The Dollar was sold on Monday with money markets once again moving more aggressively towards a 50bp rate cut from the Fed on Wednesday. The Former NY Fed President Dudley spoke once again, where he echoed remarks last week that he thinks the Fed will start off the easing cycle with a 50bp rate cut. The buck hit lows in the US morning just before the NY Fed manufacturing data, which helped the buck move off lows after a strong beat on the headline led by new orders and shipments. DXY fell from a peak overnight of 101.01 to a low of 100.58, before paring to c. 100.75 heading into APAC trade.

Euro benefitted from the Dollar weakness with EUR/USD rising from lows of 1.1076 to a peak of 1.1137, a level it resides just beneath heading into APAC trade. Out of Europe, ECB's de Guindos and Kazmir spoke, with de Guindos noting that the ECB wants to keep all options open when it comes to rate decisions, while Kazmir said the ECB will almost surely have to wait until December for the next rate cut, noting it would take a significant shift in the outlook for the ECB to cut in October. Note, that money markets currently assign just a 27% probability of an October cut.

The Yen was ultimately flat vs the Dollar despite early outperformance (note Japan was away overnight for holiday) despite initial strength which saw USD/JPY hit a low of 139.59 in the European morning but the stronger than expected NY Fed Manufacturing report saw the Yen reverse earlier gains to see the cross return north of 140.00 to a peak of 140.90. CHF however managed to hold its gains vs the buck and saw similar gains to the Euro while EUR/CHF was flat.

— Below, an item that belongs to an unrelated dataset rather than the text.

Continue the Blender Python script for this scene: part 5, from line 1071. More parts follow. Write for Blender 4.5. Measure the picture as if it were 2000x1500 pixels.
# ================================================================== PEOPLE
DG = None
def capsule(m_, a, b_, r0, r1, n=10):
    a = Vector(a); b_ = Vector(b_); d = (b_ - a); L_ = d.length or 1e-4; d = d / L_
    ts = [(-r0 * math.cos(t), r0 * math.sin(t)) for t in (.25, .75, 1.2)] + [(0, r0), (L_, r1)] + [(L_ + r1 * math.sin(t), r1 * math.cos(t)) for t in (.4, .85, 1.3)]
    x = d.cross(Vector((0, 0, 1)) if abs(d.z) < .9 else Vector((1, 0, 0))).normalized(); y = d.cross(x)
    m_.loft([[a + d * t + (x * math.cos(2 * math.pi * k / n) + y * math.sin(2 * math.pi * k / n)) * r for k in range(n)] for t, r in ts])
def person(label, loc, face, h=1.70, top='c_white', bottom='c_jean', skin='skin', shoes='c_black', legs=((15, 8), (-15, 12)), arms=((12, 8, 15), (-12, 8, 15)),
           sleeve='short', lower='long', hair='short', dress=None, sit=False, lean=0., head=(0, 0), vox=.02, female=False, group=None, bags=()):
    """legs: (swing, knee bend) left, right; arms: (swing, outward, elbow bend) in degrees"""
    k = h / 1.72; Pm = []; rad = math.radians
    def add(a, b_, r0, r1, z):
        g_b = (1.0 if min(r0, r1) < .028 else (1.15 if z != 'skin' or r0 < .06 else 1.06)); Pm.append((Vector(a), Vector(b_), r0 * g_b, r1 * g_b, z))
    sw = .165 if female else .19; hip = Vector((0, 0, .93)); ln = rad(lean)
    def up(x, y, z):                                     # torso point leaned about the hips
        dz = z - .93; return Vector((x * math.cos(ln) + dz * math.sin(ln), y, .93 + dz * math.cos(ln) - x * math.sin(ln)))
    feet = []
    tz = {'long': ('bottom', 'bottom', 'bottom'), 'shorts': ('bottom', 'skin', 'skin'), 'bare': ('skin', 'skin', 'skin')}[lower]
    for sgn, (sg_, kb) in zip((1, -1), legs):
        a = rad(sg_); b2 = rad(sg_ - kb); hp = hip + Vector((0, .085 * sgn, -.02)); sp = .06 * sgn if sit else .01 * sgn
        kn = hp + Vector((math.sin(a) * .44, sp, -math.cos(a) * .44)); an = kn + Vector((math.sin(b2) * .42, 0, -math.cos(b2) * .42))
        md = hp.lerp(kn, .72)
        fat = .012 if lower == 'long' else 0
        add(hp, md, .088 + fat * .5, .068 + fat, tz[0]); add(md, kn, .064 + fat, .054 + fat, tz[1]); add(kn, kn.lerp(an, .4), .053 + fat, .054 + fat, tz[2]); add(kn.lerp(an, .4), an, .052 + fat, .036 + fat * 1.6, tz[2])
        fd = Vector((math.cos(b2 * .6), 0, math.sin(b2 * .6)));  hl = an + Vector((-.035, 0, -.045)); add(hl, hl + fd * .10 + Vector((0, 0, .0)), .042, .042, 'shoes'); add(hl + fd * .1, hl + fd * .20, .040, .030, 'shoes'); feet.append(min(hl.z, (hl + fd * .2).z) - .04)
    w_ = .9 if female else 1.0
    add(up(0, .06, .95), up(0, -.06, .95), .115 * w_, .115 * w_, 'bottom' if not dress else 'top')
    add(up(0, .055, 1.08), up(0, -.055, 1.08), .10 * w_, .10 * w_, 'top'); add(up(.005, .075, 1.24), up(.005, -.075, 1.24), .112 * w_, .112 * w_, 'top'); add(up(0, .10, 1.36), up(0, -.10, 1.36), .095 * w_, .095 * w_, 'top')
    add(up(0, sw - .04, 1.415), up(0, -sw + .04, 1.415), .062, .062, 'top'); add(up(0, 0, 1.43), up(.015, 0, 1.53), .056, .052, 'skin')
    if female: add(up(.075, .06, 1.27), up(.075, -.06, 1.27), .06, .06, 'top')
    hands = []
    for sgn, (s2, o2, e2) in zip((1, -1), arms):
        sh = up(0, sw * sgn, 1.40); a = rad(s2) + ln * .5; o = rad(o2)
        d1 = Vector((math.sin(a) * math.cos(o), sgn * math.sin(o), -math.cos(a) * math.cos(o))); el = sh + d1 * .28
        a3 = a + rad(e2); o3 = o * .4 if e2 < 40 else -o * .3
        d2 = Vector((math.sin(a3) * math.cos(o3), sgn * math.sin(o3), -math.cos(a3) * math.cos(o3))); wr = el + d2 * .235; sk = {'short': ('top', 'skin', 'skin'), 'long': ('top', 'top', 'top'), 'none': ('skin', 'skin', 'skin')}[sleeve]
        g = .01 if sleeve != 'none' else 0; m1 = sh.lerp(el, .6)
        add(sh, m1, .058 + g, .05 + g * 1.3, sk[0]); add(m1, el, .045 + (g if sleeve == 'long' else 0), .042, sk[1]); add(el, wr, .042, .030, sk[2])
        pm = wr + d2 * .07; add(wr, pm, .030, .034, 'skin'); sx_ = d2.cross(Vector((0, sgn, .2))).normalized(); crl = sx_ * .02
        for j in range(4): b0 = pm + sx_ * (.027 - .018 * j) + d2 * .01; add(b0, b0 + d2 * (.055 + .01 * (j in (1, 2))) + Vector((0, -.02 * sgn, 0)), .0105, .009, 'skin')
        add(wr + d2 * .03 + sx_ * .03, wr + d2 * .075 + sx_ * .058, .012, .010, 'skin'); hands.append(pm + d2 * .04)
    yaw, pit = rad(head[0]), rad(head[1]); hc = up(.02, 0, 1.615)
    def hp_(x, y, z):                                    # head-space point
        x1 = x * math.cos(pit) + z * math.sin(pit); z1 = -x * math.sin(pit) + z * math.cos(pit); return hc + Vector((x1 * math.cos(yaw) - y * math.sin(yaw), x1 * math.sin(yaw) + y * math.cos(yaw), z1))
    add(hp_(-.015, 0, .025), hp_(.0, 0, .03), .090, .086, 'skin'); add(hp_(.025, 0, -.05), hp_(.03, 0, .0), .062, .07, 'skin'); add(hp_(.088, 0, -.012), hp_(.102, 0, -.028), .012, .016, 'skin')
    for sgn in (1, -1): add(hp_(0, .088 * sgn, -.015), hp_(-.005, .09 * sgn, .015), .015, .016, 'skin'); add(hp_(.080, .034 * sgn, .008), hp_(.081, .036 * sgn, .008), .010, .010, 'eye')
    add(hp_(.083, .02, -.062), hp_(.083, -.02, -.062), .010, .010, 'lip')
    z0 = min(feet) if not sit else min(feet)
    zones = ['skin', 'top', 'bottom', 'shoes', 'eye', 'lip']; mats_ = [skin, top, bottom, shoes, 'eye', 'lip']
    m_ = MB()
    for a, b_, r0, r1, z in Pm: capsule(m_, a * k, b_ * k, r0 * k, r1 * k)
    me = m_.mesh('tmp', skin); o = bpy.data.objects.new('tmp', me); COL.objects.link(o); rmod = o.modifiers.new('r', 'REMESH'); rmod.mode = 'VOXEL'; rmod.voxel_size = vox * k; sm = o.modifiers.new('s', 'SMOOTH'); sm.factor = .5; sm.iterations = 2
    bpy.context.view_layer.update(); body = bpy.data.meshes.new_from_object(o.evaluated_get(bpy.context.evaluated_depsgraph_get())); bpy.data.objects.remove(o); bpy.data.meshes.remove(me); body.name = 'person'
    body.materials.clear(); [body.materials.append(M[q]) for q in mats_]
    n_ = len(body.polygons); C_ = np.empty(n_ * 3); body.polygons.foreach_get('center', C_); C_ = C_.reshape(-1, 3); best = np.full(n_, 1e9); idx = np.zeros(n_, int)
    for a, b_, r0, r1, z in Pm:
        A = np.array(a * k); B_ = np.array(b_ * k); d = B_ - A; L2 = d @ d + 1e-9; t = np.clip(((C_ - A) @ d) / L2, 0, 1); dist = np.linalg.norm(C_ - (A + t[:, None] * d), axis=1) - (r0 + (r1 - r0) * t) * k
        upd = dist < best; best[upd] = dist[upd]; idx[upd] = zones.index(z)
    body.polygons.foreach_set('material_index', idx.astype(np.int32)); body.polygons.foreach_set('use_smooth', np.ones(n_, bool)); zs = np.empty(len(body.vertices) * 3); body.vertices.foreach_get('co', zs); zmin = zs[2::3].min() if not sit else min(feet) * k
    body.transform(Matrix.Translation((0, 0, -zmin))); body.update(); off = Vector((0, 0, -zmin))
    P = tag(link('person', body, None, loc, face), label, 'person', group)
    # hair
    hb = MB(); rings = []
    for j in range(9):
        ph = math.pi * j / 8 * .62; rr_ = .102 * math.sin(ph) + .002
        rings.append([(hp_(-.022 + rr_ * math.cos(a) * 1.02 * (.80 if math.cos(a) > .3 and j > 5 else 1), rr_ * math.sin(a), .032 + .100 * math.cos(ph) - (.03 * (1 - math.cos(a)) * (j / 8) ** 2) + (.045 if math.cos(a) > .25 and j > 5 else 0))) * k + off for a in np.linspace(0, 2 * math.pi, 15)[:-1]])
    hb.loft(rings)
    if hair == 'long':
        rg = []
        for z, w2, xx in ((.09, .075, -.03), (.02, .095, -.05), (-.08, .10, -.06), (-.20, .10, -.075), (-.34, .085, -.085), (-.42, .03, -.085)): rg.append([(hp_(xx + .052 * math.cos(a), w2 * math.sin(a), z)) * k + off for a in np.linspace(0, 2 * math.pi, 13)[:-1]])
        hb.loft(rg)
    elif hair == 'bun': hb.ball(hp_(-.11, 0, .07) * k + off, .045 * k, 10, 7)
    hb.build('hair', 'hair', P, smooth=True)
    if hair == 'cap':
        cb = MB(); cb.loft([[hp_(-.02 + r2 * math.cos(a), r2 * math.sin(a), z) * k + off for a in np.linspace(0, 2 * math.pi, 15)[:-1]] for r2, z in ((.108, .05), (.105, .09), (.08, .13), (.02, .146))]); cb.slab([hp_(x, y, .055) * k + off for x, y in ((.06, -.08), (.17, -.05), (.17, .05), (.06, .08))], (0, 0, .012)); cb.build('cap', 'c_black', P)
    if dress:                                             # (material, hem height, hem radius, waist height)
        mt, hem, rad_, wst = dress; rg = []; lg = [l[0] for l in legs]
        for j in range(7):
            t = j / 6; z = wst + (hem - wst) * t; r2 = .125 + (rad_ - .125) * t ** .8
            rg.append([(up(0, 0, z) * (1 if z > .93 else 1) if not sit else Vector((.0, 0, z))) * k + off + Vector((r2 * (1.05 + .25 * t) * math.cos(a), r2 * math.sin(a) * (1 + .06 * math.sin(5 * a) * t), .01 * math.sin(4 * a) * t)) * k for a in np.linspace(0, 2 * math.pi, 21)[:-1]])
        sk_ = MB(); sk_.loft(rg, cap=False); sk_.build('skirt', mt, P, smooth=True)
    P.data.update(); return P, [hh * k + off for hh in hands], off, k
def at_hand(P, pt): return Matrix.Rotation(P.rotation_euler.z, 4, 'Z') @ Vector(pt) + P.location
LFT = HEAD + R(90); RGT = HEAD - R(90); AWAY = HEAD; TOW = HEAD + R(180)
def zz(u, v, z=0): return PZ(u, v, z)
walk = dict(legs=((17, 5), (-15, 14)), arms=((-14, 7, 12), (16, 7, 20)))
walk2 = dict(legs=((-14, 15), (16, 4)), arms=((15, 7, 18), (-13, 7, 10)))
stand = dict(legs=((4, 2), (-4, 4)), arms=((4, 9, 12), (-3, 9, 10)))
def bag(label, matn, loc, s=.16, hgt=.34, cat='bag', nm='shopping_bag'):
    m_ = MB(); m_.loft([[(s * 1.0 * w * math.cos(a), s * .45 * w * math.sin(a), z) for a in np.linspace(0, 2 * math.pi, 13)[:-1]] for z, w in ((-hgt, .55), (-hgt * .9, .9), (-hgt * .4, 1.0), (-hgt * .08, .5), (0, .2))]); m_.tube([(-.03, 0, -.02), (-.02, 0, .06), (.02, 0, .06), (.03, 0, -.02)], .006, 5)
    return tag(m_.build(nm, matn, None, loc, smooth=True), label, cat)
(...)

Cyclical currencies were the outperformers (ex-CAD) with GBP, AUD and NZD leading among G10 FX with the Pound also rising vs the Euro ahead of the BoE rate decision this week, where analysts look for rates to be left unchanged in a 7-2 vote split. Market pricing currently assigns a 36% chance of a cut although this looks too high given the current UK economic backdrop, with pricing appearing to reflect the recent dovish Fed repricing. Cable breached 1.32 for the first time since 6th September; 1.3239 was the high that day, vs 1.3214 today. Antipodeans both firmed despite soft China economic data over the weekend with dollar weakness driving price action while both currencies pared the weakness seen on Friday, also both rising above the 21dmas, (AUD: 0.6733, NZD: 0.6188), albeit the Kiwi failed to hold above the level.

The CAD was a laggard after an FT interview with BoC Governor Macklem signalled the bank could increase the magnitude of rate cuts from 25 to 50bps on account of softening labour market data and falling crude prices which saw USD/CAD hit a session high of 1.3607 from a low of 1.3567, trading either side of the 200dma at 1.3587. The CAD was flat vs the softer buck with the weaker Dollar helping offset losses while gains in crude prices were also supportive.

EMFX was mixed with BRL notching notable gains on dovish Fed pricing ahead of the expected BCB hike on Wednesday while MXN saw losses as the judicial overhaul officially took effect although the local stock market was closed due to its Independence Day. CLP benefitted from rising copper prices with extra support seen on the weaker buck. Elsewhere, ILS was hit after reports suggested Israeli PM Netanyahu is considering firing Defence Minister Gallant.